Let’s try to explain what we are saying. We know, for example, that online search engines are now a kind of “external memory” for many people who are no longer memorizing information who previously had to be memorized because now they can access that same information instantaneously when they needed.

If online search engines are now our “external memory,” what are we externalizing with our posting on social media? Perhaps we could say that social media is the externalization of our private thoughts and, more specifically, the externalization of our stream of consciousness.

Each of us has his/her own stream of consciousness, that constant flux of ideas and thoughts that is always there, except when we are asleep or when some other circumstance makes us unconscious.

If we compare that constant and unpredictable flow of thoughts and images appearing in our mind with the constant and unpredictable appearance of images, videos, and words in social media, the similarities are clear.

For that reason, we can say that social media is the externalization of our own stream of consciousness. Now, if online search engines mean we don’t need to memorize whatever we used to memorize, are social media sites an indication we don’t need to think thought we used to have?

We could argue, for example, that the “calculated spontaneity” of social media posting and the quality of those posting clearly show that (in most cases) shows no previous reflection before a particular message was posted. Whatever comes to mind is published almost without thinking.

However, we are not talking here about an individual mind. It is estimated that 2 billion people all over the world use 3 billion intelligent phones and tablets always connected with social media sites, constantly uploading images and videos.

In other words, our stream of consciousness has been not only externalized, but also globalized.

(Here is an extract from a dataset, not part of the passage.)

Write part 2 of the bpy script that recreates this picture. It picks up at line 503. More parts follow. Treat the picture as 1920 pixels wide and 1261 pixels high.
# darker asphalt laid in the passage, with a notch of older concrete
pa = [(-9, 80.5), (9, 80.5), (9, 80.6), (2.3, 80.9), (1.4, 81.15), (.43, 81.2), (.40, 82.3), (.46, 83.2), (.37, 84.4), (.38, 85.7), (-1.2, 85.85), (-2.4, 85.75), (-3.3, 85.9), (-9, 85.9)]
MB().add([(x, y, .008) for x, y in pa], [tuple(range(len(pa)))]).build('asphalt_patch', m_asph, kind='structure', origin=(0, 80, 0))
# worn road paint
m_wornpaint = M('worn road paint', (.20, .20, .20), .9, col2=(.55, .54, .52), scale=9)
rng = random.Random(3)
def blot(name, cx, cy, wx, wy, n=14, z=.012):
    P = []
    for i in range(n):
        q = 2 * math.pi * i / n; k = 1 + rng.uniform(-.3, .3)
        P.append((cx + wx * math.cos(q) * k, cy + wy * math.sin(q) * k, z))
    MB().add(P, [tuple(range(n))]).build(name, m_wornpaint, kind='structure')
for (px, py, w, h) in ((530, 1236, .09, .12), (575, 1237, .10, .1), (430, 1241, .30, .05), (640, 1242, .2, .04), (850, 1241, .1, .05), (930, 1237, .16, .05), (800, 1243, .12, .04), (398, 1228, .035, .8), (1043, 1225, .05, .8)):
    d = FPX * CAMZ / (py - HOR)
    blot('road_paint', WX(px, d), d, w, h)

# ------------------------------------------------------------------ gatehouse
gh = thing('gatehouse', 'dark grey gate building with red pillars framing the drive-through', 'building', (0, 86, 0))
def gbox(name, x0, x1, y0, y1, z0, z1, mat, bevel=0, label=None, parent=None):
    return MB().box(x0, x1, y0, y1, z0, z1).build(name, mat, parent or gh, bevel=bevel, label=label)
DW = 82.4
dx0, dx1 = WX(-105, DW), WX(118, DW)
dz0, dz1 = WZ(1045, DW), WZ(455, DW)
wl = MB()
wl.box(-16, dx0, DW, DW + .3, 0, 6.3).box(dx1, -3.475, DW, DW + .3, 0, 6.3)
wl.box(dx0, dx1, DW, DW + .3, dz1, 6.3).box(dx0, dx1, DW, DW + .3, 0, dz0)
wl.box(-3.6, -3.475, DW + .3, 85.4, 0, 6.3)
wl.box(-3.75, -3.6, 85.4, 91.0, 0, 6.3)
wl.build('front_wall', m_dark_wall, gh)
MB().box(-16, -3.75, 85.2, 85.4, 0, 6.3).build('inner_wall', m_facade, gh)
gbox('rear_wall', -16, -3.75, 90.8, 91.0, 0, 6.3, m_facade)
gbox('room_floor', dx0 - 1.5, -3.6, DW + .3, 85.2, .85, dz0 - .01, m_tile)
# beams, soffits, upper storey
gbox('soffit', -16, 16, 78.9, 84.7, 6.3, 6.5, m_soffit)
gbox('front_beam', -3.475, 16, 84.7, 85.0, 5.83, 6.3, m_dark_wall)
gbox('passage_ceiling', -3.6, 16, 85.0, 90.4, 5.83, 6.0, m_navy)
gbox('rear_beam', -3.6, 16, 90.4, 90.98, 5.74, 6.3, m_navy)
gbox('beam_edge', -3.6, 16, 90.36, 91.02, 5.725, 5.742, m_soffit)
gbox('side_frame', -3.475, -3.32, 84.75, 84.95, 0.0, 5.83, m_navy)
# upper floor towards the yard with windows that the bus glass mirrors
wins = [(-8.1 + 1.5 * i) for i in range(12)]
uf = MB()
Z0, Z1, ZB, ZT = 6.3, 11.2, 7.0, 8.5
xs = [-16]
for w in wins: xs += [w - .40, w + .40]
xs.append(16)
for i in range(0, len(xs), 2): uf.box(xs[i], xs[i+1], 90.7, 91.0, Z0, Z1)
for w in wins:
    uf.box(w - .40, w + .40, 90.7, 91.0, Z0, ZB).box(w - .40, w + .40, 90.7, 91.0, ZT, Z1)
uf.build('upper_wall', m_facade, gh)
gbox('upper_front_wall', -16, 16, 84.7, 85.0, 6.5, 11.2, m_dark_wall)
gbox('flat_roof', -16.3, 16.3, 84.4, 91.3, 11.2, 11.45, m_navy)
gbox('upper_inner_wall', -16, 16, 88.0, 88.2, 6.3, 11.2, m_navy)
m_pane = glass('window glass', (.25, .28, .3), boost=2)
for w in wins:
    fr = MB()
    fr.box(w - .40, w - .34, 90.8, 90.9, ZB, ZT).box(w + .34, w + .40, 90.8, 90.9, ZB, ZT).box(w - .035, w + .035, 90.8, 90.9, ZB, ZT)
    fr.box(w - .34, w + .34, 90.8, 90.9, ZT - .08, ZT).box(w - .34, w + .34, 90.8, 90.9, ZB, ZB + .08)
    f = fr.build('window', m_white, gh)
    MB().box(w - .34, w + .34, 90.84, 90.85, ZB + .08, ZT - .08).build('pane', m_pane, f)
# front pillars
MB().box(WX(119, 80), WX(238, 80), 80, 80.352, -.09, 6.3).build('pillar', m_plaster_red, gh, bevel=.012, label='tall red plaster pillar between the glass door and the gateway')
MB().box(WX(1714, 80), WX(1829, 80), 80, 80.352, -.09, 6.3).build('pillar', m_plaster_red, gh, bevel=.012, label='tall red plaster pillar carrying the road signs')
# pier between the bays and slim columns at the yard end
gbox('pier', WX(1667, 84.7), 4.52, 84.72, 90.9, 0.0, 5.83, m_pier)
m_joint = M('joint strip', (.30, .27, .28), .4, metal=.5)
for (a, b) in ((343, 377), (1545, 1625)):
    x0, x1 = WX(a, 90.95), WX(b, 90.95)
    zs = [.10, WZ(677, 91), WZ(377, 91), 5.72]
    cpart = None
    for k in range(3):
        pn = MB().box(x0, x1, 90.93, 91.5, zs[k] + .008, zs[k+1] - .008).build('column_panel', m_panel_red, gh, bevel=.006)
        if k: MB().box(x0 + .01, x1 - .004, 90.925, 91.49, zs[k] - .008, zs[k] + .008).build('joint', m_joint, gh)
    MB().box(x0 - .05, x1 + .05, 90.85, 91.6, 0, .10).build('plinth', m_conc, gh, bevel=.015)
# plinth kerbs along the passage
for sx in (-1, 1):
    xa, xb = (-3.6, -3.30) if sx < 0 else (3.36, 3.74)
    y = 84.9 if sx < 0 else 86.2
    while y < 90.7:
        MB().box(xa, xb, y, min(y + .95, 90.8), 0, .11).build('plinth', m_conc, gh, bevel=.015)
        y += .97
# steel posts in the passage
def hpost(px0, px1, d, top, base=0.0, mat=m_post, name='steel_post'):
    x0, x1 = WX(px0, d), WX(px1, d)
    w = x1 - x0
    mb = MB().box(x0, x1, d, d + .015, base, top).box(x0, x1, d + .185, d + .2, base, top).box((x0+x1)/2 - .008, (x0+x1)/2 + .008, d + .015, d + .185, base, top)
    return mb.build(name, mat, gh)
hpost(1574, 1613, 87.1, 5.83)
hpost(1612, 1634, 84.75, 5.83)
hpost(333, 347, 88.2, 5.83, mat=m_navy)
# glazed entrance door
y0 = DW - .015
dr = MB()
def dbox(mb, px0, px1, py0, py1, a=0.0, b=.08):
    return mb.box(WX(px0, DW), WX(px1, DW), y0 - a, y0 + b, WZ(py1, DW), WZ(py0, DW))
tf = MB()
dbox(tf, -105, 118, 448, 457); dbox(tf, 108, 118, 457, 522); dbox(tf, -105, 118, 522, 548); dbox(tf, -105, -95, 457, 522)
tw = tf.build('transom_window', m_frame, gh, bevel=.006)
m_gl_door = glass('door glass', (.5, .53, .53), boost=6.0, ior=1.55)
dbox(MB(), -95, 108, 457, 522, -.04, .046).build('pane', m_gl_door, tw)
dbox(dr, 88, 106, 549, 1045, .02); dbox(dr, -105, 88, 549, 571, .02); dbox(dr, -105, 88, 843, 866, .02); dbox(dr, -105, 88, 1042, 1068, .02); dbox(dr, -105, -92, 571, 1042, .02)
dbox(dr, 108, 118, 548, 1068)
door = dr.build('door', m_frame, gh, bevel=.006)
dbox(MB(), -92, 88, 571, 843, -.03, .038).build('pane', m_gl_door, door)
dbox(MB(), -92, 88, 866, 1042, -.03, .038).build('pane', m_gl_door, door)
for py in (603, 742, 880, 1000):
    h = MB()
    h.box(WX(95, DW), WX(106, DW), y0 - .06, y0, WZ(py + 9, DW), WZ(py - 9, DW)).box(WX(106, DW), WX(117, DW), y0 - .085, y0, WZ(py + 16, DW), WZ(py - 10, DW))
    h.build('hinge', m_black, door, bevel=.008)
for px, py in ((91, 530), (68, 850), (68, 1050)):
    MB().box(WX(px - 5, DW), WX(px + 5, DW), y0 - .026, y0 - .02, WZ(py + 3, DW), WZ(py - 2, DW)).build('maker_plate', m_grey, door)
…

The impact of the globalization of our stream of thought is now beginning to be analyzed and understood. (There was a time when telephones and airplanes were thought to be just toys. It takes to understand the full impact of new technologies.)

At the same time, it is already evident that what was once internal and personal it is not external and shared. And what was once individual now it is global. Perhaps that’s why when log into a social media site, the first question asked is, “What’s in your mind?”

Therefore, we can ask: What unifies the stream of externalized and global thoughts? Who/what is interrupting my thoughts to think his/hers/its thoughts? Who/what is that global mind?  Each of us feel our thoughts are in each case “ours.” Then, who feels the global, external thoughts are his/hers? Who is then the thinking mind behind social media?